- Task objective -
For the data below, transcribe the part that opens with the line containing "Recreate this scene" and closes with the line containing "SC = bpy.context.scene", exactly and with no pictures.

- Supplied entries -
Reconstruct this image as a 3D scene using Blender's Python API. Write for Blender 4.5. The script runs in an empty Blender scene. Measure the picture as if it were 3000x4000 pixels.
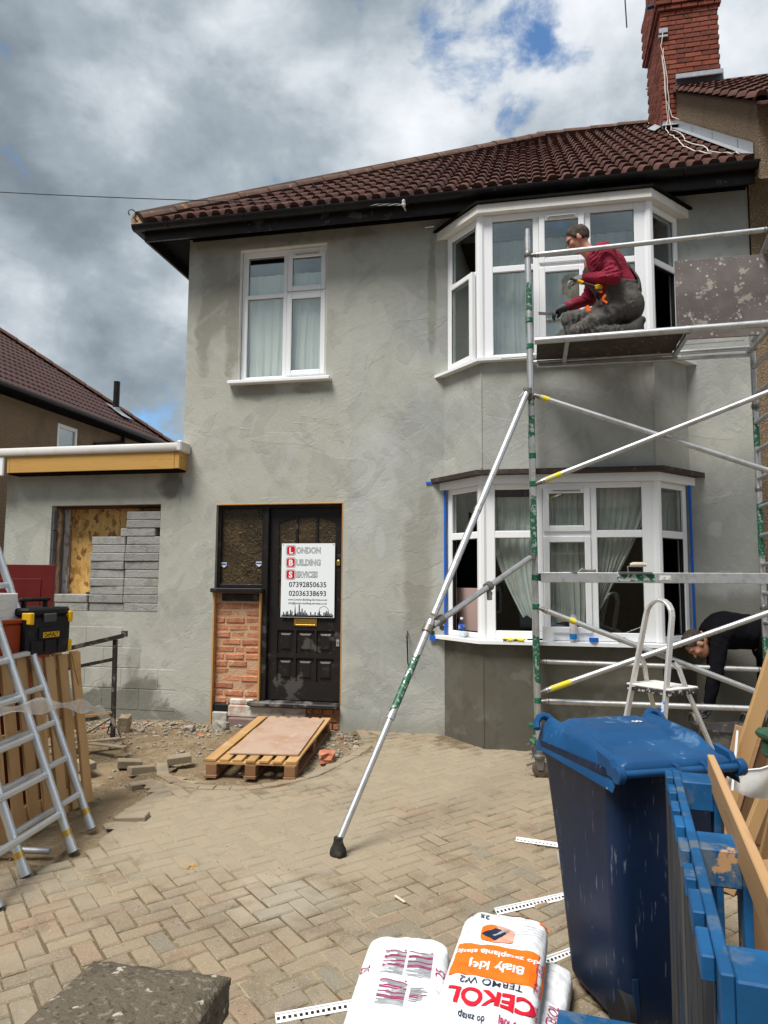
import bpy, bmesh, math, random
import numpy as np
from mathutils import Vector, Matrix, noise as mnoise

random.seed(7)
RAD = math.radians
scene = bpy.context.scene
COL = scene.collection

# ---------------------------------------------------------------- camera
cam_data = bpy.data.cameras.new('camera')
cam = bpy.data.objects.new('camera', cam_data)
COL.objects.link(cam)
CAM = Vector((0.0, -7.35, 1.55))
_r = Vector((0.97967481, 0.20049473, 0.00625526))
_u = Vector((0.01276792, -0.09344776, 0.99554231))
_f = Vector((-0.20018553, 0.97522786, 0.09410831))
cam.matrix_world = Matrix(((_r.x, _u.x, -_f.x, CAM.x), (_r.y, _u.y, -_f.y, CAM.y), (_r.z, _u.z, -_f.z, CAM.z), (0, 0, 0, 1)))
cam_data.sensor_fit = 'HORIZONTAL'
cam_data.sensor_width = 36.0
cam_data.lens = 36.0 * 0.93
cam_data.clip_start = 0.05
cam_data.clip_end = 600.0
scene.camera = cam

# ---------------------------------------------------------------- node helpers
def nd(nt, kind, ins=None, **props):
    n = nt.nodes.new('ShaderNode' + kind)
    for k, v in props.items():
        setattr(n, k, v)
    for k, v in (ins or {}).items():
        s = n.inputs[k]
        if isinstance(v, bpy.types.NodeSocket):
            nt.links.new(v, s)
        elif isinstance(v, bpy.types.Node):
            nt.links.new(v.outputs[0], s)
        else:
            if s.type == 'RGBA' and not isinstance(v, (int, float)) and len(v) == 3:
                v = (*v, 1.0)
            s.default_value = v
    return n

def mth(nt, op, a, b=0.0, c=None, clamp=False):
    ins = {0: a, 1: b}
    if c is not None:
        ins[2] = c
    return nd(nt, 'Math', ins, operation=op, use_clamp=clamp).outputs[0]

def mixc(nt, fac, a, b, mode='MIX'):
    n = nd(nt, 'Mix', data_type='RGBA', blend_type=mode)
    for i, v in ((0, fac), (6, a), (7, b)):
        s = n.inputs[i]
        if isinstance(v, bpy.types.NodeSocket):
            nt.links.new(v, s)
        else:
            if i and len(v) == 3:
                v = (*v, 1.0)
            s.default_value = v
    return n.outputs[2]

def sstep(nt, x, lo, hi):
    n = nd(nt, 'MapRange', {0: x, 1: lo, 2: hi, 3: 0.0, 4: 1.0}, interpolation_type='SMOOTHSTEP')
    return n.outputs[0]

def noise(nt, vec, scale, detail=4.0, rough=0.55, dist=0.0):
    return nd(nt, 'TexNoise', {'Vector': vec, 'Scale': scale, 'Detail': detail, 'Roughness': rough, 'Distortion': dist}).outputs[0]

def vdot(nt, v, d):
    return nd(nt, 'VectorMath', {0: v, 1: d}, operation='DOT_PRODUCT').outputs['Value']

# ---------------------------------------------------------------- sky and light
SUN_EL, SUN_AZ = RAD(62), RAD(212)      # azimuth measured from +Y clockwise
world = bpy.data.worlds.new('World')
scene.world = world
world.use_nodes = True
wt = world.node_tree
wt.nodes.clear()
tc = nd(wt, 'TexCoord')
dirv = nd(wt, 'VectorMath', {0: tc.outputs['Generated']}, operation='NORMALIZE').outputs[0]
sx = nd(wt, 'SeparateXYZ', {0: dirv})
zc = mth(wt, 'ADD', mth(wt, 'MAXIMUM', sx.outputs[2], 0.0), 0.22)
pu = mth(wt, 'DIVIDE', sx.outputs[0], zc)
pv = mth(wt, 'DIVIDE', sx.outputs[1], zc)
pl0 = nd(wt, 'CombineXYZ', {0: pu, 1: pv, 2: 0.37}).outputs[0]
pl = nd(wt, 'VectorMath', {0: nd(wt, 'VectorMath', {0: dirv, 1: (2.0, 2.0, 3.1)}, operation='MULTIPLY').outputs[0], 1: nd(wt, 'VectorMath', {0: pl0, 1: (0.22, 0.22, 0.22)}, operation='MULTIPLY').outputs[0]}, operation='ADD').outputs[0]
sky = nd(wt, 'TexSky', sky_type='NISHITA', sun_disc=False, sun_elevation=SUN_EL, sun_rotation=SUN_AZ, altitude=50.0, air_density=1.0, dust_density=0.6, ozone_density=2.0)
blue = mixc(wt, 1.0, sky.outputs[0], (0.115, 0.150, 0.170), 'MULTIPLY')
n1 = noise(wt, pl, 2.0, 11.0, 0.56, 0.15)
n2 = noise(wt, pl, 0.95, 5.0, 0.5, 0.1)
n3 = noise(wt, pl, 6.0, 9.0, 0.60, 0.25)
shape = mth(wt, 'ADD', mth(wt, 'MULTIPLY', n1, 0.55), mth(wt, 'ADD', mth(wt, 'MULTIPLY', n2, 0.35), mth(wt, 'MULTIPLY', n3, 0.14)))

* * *

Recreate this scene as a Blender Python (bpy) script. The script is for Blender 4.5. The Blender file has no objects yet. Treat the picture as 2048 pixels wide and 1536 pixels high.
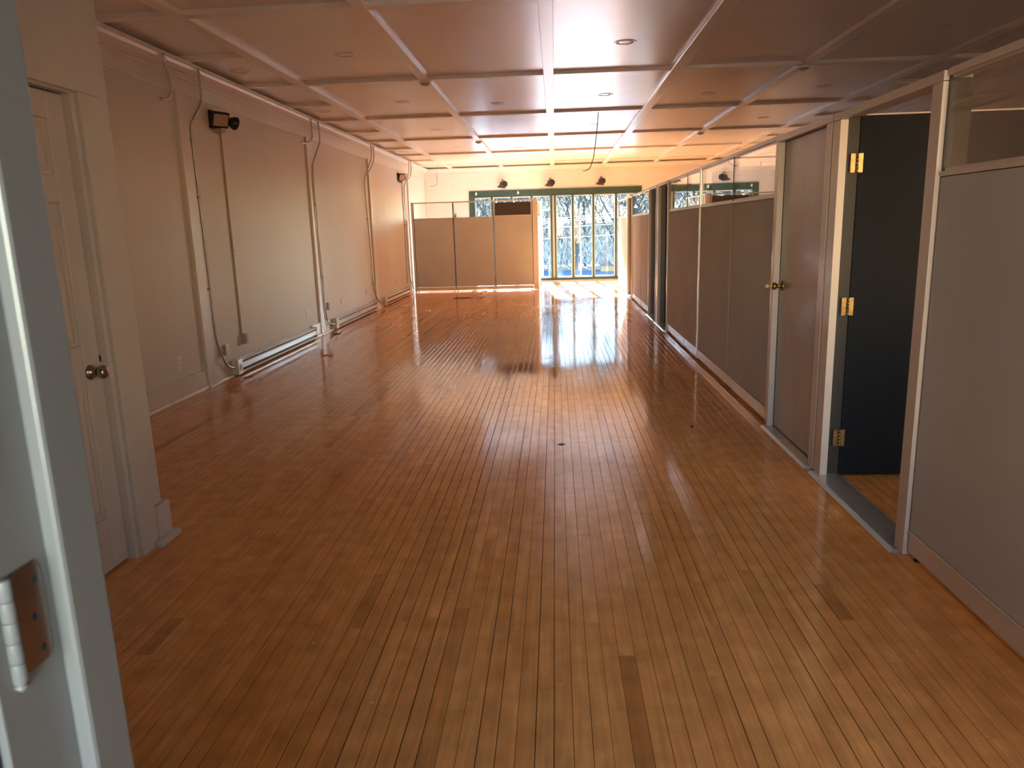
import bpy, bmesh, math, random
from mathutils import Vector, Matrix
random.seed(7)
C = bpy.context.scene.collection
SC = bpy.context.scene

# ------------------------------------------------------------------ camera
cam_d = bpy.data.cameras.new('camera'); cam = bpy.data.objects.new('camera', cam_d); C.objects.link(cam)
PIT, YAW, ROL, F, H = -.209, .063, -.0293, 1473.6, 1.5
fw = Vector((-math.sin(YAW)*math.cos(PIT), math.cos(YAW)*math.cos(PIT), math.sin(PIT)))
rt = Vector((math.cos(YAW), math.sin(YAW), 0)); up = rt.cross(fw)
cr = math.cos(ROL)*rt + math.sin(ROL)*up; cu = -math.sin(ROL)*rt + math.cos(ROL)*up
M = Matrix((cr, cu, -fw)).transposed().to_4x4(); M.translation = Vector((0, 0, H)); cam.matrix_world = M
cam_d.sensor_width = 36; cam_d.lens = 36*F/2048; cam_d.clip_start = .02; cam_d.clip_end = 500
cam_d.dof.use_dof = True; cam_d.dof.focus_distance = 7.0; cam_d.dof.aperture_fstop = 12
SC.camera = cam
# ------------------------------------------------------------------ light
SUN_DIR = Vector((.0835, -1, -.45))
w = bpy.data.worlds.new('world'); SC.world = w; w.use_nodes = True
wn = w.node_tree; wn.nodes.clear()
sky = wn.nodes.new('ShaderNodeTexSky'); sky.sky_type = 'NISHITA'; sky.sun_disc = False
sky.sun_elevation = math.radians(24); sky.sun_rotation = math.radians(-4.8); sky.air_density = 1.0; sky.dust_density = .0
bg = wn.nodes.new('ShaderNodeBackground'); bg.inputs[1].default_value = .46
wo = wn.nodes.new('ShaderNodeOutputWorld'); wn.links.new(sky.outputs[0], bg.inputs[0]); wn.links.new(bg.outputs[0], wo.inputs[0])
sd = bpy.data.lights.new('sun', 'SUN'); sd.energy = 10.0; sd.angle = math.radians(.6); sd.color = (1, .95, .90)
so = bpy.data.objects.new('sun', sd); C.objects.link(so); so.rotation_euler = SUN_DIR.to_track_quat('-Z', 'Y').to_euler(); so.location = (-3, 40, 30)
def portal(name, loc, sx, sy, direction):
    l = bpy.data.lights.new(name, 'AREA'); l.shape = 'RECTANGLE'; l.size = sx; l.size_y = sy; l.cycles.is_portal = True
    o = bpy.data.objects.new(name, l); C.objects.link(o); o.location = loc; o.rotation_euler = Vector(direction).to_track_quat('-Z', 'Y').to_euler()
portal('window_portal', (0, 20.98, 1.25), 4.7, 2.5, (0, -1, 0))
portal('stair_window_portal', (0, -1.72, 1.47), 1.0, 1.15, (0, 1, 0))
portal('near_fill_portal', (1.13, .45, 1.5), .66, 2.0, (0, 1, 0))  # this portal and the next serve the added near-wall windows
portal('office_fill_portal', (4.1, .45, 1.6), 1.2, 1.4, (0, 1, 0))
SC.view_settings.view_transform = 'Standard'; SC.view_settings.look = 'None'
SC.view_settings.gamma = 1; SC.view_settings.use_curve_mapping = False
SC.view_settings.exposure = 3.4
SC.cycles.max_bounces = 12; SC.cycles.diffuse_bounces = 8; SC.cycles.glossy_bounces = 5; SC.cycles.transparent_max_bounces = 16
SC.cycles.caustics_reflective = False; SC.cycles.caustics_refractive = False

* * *

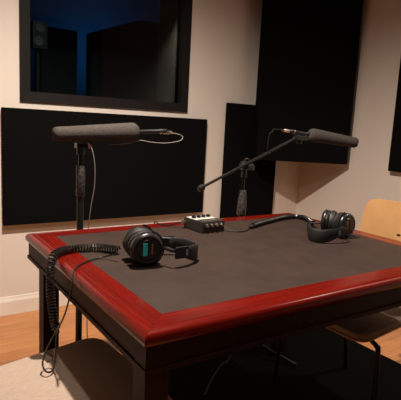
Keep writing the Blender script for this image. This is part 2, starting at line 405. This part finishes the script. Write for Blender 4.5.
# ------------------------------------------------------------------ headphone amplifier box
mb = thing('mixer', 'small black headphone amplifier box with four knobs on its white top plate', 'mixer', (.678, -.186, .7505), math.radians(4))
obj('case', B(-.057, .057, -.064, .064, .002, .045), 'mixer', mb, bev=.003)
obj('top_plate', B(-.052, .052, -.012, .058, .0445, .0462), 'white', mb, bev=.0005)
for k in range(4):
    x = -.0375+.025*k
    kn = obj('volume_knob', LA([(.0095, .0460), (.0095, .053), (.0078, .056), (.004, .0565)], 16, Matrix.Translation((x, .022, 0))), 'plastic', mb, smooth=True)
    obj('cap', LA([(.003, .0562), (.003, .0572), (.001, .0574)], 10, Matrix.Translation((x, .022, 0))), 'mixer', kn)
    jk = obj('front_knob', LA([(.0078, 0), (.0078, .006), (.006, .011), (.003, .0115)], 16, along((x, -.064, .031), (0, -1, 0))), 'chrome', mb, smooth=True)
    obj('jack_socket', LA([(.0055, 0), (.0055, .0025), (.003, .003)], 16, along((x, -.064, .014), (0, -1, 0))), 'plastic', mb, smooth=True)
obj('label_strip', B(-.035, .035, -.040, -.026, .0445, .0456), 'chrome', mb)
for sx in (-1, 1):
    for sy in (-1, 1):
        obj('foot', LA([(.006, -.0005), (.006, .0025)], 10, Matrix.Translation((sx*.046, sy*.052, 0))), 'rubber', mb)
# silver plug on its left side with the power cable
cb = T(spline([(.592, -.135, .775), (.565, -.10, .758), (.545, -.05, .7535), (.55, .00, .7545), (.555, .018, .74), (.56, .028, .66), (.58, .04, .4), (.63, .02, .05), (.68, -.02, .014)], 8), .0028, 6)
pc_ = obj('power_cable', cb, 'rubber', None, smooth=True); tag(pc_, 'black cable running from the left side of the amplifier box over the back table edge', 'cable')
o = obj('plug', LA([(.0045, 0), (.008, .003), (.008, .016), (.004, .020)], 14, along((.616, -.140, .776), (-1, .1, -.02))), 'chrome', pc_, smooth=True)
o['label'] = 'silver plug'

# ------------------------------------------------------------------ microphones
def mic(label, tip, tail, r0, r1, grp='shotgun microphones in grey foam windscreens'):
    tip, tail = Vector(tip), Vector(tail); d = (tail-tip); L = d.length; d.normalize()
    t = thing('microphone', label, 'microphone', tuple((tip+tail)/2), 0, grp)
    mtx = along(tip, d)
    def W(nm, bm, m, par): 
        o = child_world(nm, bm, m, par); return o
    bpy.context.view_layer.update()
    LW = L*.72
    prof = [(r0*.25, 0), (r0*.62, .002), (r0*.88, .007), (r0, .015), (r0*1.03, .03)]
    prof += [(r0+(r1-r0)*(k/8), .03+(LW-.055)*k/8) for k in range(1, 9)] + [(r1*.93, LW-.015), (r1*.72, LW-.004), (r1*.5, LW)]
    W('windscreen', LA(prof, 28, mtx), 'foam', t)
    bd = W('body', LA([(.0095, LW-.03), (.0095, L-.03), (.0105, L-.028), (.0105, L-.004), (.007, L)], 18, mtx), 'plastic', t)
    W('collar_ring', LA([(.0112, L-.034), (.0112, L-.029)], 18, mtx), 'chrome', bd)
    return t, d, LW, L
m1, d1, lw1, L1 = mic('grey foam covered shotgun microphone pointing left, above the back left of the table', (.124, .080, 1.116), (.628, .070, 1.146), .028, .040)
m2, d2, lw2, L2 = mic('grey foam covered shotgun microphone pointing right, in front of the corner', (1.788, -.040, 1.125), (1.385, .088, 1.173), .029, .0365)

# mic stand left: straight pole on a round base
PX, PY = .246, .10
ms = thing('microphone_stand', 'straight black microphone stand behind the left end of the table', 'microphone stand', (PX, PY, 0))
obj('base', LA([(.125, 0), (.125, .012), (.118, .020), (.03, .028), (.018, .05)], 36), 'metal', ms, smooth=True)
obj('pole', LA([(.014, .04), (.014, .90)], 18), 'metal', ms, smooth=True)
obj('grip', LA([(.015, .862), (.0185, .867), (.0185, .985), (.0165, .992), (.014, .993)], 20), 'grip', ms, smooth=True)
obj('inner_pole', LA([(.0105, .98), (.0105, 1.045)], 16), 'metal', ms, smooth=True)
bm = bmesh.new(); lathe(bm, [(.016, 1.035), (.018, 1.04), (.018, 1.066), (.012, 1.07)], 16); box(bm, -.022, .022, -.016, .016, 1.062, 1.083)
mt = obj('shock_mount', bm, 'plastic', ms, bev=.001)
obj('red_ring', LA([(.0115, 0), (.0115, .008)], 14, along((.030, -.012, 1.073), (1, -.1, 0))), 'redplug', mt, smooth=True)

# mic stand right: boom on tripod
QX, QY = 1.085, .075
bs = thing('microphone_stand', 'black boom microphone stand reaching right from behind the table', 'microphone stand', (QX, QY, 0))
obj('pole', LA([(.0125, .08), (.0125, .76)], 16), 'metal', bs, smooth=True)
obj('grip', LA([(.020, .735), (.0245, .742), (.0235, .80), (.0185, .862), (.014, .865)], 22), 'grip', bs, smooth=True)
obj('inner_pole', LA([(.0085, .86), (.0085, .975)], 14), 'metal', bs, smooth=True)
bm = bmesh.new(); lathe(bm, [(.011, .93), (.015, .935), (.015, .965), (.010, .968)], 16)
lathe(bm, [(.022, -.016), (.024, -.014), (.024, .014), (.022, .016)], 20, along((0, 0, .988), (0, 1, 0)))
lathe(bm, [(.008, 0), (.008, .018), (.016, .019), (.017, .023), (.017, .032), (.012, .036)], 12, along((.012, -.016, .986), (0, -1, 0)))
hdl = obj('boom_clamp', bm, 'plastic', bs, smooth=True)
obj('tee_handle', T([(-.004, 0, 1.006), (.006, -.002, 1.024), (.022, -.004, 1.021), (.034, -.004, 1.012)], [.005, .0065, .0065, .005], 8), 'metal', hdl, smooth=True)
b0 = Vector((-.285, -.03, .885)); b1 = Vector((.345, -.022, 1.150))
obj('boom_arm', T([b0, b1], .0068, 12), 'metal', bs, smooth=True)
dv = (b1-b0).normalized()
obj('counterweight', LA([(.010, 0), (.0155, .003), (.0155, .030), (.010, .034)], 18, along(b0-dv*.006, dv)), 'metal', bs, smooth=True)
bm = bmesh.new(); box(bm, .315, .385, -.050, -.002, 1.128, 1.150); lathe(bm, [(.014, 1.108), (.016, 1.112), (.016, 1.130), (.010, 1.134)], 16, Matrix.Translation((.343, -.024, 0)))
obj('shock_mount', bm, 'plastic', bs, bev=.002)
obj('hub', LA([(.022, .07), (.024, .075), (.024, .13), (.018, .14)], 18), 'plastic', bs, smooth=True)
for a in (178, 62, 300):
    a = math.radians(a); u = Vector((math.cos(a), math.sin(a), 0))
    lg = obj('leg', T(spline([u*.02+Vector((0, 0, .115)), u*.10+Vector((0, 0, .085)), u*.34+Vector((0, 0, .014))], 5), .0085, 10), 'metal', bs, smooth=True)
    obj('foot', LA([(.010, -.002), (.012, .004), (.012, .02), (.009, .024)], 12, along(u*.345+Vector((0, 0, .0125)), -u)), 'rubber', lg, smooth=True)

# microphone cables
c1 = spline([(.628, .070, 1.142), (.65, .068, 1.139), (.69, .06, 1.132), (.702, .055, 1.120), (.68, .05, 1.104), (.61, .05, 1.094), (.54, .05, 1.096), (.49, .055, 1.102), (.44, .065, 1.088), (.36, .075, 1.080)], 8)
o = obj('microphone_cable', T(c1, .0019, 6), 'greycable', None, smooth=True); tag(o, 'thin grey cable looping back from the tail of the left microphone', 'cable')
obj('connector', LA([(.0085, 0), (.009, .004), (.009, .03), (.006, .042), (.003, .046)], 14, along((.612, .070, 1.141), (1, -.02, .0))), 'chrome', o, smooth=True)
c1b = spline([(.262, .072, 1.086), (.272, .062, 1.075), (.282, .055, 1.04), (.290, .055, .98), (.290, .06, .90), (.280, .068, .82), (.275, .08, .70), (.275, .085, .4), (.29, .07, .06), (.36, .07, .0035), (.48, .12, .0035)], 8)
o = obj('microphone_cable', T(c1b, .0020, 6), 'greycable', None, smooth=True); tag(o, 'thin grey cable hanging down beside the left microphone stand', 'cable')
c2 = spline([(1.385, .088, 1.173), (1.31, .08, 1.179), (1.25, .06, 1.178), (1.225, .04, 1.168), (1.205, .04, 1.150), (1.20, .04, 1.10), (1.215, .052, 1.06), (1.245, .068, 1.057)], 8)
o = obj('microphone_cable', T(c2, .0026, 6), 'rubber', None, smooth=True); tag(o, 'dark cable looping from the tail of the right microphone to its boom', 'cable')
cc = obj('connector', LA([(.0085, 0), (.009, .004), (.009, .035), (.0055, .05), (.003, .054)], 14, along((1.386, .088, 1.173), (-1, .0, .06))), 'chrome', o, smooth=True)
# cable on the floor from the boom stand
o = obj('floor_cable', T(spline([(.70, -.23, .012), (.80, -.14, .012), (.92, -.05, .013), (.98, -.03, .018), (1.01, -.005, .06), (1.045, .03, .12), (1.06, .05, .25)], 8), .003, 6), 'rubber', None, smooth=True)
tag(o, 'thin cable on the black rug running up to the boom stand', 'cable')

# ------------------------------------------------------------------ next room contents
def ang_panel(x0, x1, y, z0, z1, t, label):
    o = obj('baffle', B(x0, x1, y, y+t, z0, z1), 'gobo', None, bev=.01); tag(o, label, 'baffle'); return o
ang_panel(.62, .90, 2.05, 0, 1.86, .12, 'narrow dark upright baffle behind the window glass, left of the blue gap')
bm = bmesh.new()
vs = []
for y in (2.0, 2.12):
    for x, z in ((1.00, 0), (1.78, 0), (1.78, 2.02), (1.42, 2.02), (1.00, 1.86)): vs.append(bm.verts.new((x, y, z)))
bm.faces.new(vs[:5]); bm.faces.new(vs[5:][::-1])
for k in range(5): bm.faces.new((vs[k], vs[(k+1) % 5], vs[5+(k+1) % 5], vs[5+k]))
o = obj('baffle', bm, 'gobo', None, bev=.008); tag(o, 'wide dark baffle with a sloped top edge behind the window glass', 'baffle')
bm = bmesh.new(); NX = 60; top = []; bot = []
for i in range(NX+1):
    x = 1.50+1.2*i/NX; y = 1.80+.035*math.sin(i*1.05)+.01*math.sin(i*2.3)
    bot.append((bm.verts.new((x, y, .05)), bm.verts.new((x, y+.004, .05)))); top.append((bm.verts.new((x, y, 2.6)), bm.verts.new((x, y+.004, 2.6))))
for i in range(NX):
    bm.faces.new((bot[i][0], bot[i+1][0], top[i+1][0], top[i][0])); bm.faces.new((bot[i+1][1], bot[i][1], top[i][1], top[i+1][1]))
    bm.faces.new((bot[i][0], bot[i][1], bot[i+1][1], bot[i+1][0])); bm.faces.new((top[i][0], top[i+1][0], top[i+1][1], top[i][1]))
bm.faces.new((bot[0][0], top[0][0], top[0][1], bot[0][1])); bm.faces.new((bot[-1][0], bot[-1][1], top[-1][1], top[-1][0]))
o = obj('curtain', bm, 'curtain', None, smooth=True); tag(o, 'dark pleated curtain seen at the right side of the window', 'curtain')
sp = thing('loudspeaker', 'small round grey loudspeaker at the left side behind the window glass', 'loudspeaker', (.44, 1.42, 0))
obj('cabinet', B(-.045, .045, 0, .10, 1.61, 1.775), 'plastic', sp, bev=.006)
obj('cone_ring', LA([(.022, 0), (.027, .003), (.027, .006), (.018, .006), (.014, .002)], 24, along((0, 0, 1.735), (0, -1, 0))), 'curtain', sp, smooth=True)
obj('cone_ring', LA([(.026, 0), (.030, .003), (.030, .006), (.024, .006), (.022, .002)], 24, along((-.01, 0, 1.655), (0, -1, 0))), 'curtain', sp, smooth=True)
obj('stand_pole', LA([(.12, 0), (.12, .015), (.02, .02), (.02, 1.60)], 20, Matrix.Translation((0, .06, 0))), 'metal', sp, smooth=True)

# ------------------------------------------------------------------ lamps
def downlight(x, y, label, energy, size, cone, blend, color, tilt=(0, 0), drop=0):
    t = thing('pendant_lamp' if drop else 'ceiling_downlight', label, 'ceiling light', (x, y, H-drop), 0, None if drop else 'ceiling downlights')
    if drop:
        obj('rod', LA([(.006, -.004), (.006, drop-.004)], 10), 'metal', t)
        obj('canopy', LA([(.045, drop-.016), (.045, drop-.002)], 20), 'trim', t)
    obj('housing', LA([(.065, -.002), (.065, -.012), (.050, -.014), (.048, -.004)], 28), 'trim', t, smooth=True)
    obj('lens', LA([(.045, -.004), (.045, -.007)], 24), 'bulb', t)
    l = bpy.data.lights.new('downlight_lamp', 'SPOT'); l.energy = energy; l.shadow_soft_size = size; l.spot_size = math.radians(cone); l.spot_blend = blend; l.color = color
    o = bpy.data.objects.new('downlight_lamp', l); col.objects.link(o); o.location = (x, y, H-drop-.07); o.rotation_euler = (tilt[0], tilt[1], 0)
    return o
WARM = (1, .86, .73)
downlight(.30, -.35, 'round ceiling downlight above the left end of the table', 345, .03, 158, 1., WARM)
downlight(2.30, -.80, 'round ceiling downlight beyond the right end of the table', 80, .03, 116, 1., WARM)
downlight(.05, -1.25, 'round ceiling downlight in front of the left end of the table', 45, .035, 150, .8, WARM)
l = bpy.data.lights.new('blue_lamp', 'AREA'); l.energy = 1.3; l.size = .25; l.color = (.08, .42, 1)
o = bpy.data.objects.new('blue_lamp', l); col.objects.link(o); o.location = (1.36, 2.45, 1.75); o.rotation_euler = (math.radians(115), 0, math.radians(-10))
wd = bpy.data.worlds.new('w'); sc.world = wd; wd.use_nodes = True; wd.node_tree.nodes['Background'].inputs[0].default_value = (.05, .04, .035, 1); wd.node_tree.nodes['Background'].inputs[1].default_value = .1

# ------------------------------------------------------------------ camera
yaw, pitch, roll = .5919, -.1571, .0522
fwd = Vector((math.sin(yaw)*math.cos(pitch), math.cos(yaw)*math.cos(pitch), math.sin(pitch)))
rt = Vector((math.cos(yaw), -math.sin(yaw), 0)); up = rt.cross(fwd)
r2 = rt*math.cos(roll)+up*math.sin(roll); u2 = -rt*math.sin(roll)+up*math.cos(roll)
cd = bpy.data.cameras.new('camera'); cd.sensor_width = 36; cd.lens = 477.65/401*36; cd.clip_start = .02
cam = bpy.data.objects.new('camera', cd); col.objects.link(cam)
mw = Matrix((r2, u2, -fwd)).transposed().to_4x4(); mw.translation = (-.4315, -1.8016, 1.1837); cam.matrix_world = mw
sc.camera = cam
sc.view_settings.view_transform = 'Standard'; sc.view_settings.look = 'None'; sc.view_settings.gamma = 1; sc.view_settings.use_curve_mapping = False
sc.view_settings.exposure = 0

- Complete answer -
Recreate this scene as a Blender Python (bpy) script. The script is for Blender 4.5. The Blender file has no objects yet. Treat the picture as 2048 pixels wide and 1536 pixels high.
import bpy, bmesh, math, random
from mathutils import Vector, Matrix
random.seed(7)
C = bpy.context.scene.collection
SC = bpy.context.scene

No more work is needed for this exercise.